Friday, November 17, 2023

Guided By Voices: Nowhere To Go But Up (2023)



The third new GbV album of the year (and the 16th to come from the Pollard/Gillard/Bare/Shue/March lineup) is yet another win.

Monday, November 13, 2023

Grateful Dead: Without A Net (1990)


 The last of the original-canon Dead albums to enter my vinyl collection. Very glad I held out. This new pressing is beautiful, and beautifully priced. The performances on this set, recorded in 1990, capture Brent-era Grateful Dead at the peak of its powers.

Sunday, November 12, 2023

Guided By Voices: Mag Earwhig! (1997)


Over 39 albums in 36 years (and counting, rapidly) the band behind the name Guided By Voices changed considerably (and often) and made a great variety of records with an almost countless assortment of musical contributors, all of whom defer to Robert Pollard. Some albums were slick, some were packed with classics, some were patchworks of scratchy, lo-fi mini-masterpieces, and some were just plain weird. None more so than 1997’s Mag Earwhig!, though not for the usual reasons. 

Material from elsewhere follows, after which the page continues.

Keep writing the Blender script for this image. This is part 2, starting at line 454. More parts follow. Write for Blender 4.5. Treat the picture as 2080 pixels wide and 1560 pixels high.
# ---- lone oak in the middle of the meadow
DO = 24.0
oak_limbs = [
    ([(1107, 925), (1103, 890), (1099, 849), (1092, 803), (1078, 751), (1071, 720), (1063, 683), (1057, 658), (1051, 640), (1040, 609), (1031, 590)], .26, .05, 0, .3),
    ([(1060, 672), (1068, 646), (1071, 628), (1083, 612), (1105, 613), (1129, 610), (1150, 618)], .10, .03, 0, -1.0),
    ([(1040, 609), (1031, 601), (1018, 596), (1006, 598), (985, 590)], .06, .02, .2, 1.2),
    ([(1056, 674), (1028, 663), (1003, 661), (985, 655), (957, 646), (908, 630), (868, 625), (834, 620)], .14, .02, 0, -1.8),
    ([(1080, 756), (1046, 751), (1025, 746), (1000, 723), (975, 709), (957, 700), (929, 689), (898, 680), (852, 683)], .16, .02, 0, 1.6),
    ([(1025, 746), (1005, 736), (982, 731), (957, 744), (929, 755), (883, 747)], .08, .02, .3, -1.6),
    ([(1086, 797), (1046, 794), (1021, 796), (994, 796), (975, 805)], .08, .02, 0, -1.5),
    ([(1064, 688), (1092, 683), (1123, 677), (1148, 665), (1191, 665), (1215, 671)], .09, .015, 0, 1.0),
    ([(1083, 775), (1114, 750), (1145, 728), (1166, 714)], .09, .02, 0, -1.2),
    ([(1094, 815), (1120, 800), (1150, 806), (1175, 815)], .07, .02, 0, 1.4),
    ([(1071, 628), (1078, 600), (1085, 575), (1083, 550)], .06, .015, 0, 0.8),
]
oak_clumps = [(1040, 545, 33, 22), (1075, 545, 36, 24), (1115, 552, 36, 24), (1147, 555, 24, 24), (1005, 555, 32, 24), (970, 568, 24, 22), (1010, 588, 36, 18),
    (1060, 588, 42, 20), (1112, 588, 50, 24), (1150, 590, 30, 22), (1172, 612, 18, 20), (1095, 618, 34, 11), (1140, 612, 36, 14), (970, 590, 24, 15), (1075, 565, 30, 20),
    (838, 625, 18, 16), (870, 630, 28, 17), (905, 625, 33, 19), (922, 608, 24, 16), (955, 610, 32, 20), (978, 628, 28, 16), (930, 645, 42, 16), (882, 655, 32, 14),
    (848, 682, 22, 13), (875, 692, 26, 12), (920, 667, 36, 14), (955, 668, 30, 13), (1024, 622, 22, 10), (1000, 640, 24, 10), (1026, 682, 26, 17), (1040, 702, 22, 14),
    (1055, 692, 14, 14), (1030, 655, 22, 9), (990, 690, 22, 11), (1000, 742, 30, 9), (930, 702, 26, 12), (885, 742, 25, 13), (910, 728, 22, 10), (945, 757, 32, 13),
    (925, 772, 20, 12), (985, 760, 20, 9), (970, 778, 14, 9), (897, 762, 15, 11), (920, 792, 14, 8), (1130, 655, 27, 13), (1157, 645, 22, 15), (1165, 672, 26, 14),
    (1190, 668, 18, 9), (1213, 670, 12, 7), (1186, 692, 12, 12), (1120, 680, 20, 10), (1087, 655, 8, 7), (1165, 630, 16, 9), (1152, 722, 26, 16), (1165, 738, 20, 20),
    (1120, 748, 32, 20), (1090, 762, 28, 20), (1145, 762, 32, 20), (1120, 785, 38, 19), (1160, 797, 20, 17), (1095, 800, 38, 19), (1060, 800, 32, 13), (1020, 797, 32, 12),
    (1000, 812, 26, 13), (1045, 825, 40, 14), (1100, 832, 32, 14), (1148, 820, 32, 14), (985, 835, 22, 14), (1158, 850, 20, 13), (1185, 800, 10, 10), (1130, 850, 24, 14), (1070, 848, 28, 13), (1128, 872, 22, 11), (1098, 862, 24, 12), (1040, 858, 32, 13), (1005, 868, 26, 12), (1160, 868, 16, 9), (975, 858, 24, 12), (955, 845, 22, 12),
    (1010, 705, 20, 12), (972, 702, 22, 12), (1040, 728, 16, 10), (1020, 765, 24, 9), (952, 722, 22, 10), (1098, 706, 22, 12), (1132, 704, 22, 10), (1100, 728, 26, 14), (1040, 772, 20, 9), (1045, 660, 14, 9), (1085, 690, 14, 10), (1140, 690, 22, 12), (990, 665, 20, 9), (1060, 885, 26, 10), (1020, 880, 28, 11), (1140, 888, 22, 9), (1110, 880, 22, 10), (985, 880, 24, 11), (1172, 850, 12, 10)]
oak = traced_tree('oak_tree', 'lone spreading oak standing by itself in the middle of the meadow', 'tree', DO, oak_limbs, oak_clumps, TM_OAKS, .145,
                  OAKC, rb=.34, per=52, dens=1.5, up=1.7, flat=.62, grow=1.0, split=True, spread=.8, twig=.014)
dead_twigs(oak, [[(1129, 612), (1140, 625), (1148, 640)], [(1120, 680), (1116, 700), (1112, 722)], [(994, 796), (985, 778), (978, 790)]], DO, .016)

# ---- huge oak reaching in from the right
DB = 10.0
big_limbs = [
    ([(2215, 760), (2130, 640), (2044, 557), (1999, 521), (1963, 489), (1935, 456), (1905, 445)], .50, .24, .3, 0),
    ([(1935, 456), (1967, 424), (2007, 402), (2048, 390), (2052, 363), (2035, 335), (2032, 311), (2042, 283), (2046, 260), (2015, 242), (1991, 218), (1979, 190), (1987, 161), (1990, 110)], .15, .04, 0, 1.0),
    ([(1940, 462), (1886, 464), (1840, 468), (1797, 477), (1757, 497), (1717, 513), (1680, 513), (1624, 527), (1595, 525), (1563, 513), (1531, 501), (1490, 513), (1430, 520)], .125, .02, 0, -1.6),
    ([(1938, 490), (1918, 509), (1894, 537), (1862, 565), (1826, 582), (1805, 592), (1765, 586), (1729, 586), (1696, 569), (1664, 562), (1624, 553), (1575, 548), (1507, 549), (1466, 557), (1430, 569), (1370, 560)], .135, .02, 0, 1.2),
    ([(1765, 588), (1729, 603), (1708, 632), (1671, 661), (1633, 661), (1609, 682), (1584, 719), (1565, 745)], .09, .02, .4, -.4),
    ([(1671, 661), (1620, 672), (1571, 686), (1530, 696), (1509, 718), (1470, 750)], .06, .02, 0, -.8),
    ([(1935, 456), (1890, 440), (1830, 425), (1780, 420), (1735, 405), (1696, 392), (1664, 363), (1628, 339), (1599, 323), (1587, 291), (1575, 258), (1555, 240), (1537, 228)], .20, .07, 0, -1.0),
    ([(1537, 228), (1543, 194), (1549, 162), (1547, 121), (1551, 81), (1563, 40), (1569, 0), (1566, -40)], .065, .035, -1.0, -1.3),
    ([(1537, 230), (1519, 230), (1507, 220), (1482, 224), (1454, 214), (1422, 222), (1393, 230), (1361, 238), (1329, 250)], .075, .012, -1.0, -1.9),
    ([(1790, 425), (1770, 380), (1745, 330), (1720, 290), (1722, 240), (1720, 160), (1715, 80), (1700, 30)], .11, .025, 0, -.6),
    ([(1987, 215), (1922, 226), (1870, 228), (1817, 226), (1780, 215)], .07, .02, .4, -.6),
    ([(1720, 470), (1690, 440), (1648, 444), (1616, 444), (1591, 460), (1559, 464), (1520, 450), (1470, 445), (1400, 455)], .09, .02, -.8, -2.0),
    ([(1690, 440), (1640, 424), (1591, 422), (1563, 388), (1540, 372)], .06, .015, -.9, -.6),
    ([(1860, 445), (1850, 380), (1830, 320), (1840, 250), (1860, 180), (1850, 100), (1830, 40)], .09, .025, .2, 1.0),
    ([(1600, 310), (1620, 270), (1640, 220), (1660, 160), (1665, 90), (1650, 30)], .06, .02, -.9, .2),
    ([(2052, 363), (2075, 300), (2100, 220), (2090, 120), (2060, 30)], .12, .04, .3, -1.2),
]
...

By this point, Guided By Voices had finally taken hold and were on the cusp of major label-hood when guitarist Tobin Sprout, whose contributions were far fewer than Bob’s but so very great in their own right, left the band after 1996’s Under The Bushes Under The Stars. Bob took that opportunity to sack the rest of the band, instead hiring Cobra Verde to back him up, and pushing onward. 

This partnership would last one album and tour before Bob again sacked everyone (except for guitarist Doug Gillard, who continues to play in GbV to this day) and built a new band. The lone album to come from this transitional lineup features 21 songs. A handful, however, are holdovers from the prior lineup, so those dudes  feature on songs like “I Am Produced” and “Jane Of The Waking Universe”, while the new band can be heard on stuff like “Bulldog Skin”, “Portable Men’s Society”, and the Gillard-penned “I Am A Tree”. This is all stitched together with lo-fi solo Bob tracks, most of which are fragmentary, some lucid, some obtuse. Basically, this is a typical GbV album. It’s just the personnel (and circumstances) that make this a bit of a tough nut. 

Following this album would come a Pollard solo album called Waved Out and then two albums for TVT records, starting with 1999’s Rik Ocasek-produced Do The Collapse. That album kicked off what is more or less the second great GbV lineup. The most commercially successful version of GbV, they would produce five albums over the next four years and tour the world many times over, before splitting in 2004. 

Meanwhile, Cobra Verde went back to being Cobra Verde and that was that.

Friday, November 3, 2023

Widespread Panic: Space Wrangler (1988)


 A little WSMFP for a Friday night!

Grateful Dead: Saint Of Circumstance (rec. 6/17/91)


 Giants Stadium 6/17/91. The Dead weren’t always ON during the stadium era but when they were, they would elevate the whole goddamn place. Any show that opens with “Eyes Of The World” is going to be something huge. Quite possibly the best “Saint Of Circumstance” the band ever played. And then there is “Dark Star”, weaving in and out and all around the second set while never actually getting there. This is the height of the Bruce/Vince era and the band was on a completely different level.

Wednesday, November 1, 2023

Scrawl: Plus, Also, Too (1987)


 Scrawl’s 1987 debut is punchy and just damn cool. I don’t know them as well as I should but it’s pretty obvious that Jenny Toomey listened to this band a lot, as this reminds me of a louder, more raw Tsunami. This is an album that I’ve had for ages and probably listened to a few times way back but it’s still fresh to my ears and I dig it a lot. I have a couple more of their records so I will take a quick dive. And then probably pull out my Tsunami records….

Grateful Dead: Dick's Picks Vol. 2 (rec. 10/31/71)


 Whenever you hear about the best “Dark Star” it’s usually 8/27/72, 2/27/69, 6/10/73, or any from 1974.  This version is right up there with the best. It may even sit at the top. Just absolutely cataclysmic. The rest of this short set is super solid as well. The band was only a couple months’ in on the Keith Godchaux era and they were really starting to jell. I am ever so grateful for this new pressing from Real Gone, the first to be mastered to vinyl from the source tapes. This sounds amazing and has perhaps the greatest use of a blank side ever.